Task prompt:
Only the number is wanted: how many lines contain "pixels"?

Rows from a 3D scene dataset:

-.-.-

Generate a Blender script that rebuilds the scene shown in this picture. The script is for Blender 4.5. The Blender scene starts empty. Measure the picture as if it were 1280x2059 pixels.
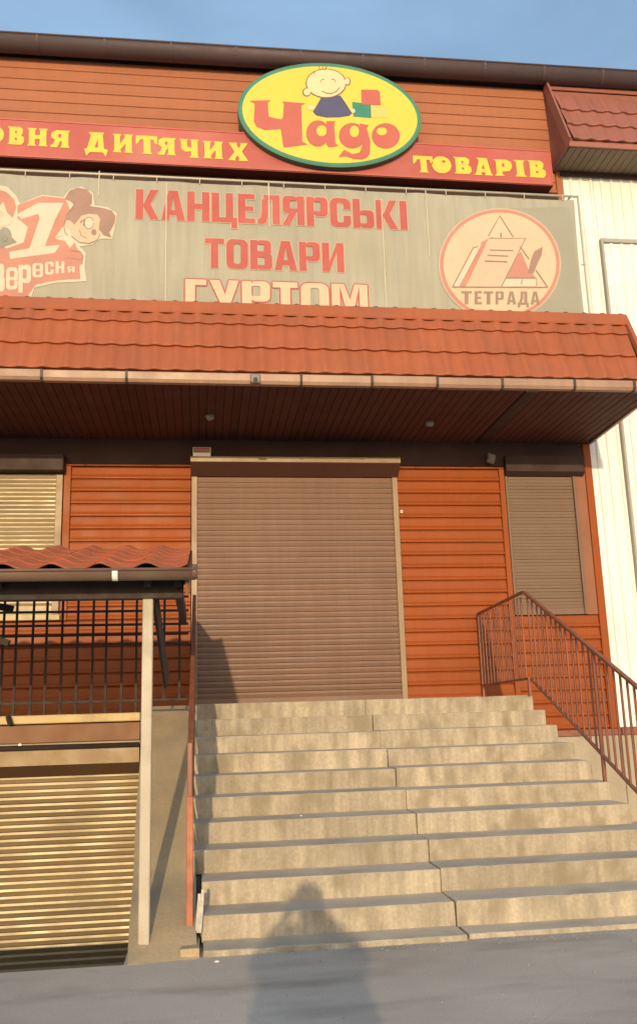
import bpy, bmesh, math, random
from mathutils import Vector, Matrix, noise
from mathutils.geometry import tessellate_polygon

# ------------------------------------------------------------------ camera
sc = bpy.context.scene
COL = sc.collection
R = math.radians
CAM = Vector((-0.768, -11.390, 1.4466))
yaw, pit, rol = R(7.578), R(12.718), R(-1.705)
fw = Vector((math.sin(yaw)*math.cos(pit), math.cos(yaw)*math.cos(pit), math.sin(pit)))
rt = Vector((math.cos(yaw), -math.sin(yaw), 0)); up = rt.cross(fw)
ax = math.cos(rol)*rt + math.sin(rol)*up
ay = -math.sin(rol)*rt + math.cos(rol)*up
cd = bpy.data.cameras.new('camera'); cam = bpy.data.objects.new('camera', cd); COL.objects.link(cam)
cd.sensor_fit = 'VERTICAL'; cd.sensor_height = 36; cd.lens = 31.48
cd.clip_start = 0.02; cd.clip_end = 2000
mw = Matrix((ax, ay, -fw)).transposed().to_4x4(); mw.translation = CAM
cam.matrix_world = mw
sc.camera = cam

# ------------------------------------------------------------------ sky, sun, exposure
SUN_EL, SUN_AZ = R(9.8), R(6.0)
w = bpy.data.worlds.new('World'); sc.world = w; w.use_nodes = True
wn, wl = w.node_tree.nodes, w.node_tree.links
wn.clear()
sky = wn.new('ShaderNodeTexSky'); sky.sky_type = 'NISHITA'; sky.sun_disc = False
sky.sun_elevation = SUN_EL; sky.sun_rotation = math.pi + SUN_AZ
sky.air_density = 1.0; sky.dust_density = 1.0; sky.ozone_density = 1.0
bg = wn.new('ShaderNodeBackground'); bg.inputs[1].default_value = 0.15
out = wn.new('ShaderNodeOutputWorld')
# thin high cloud: a faint veil through the whole sky
tc = wn.new('ShaderNodeTexCoord'); mp = wn.new('ShaderNodeMapping'); mp.inputs['Scale'].default_value = (1.2, 1.2, 3.0)
cn = wn.new('ShaderNodeTexNoise'); cn.inputs['Scale'].default_value = 1.7; cn.inputs['Detail'].default_value = 6
cr = wn.new('ShaderNodeMapRange'); cr.inputs[1].default_value = 0.42; cr.inputs[2].default_value = 0.85
cr.inputs[3].default_value = 0.55; cr.inputs[4].default_value = 1.4
cm = wn.new('ShaderNodeMix'); cm.data_type = 'RGBA'; cm.blend_type = 'ADD'; cm.clamp_factor = False; cm.inputs[7].default_value = (1.3, 2.05, 2.95, 1)
wl.new(tc.outputs['Generated'], mp.inputs[0]); wl.new(mp.outputs[0], cn.inputs['Vector'])
wl.new(cn.outputs['Fac'], cr.inputs[0]); wl.new(cr.outputs[0], cm.inputs[0])
wl.new(sky.outputs[0], cm.inputs[6]); wl.new(cm.outputs[2], bg.inputs[0]); wl.new(bg.outputs[0], out.inputs[0])

sd = bpy.data.lights.new('sun', 'SUN'); sun = bpy.data.objects.new('sun', sd); COL.objects.link(sun)
sd.energy = 2.95; sd.angle = R(0.6); sd.color = (1.0, 0.77, 0.46)
sdir = Vector((math.sin(SUN_AZ)*math.cos(SUN_EL), math.cos(SUN_AZ)*math.cos(SUN_EL), -math.sin(SUN_EL)))
sun.rotation_euler = sdir.to_track_quat('-Z', 'Y').to_euler(); sun.location = (0, -20, 12)
sc.view_settings.view_transform = 'Standard'; sc.view_settings.look = 'None'
sc.view_settings.exposure = 0.08; sc.view_settings.gamma = 1.0
sc.cycles.max_bounces = 5; sc.cycles.diffuse_bounces = 3; sc.cycles.glossy_bounces = 2

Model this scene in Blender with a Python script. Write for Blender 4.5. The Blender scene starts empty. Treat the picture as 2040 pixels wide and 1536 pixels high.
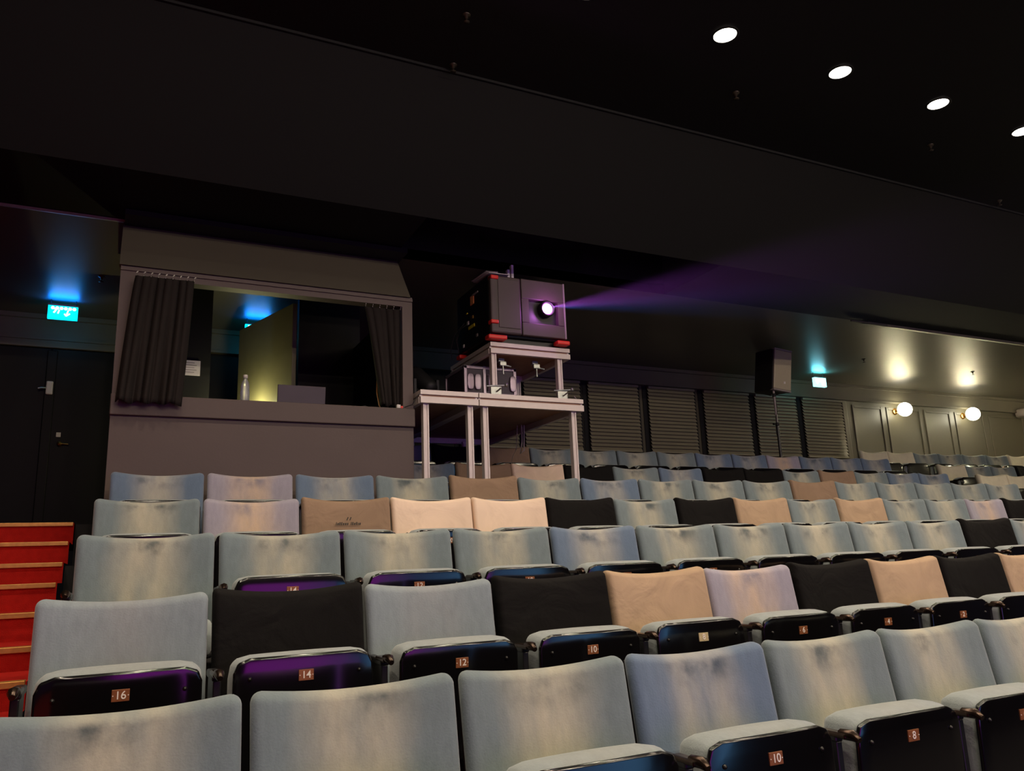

-.-.-

Task solution:
2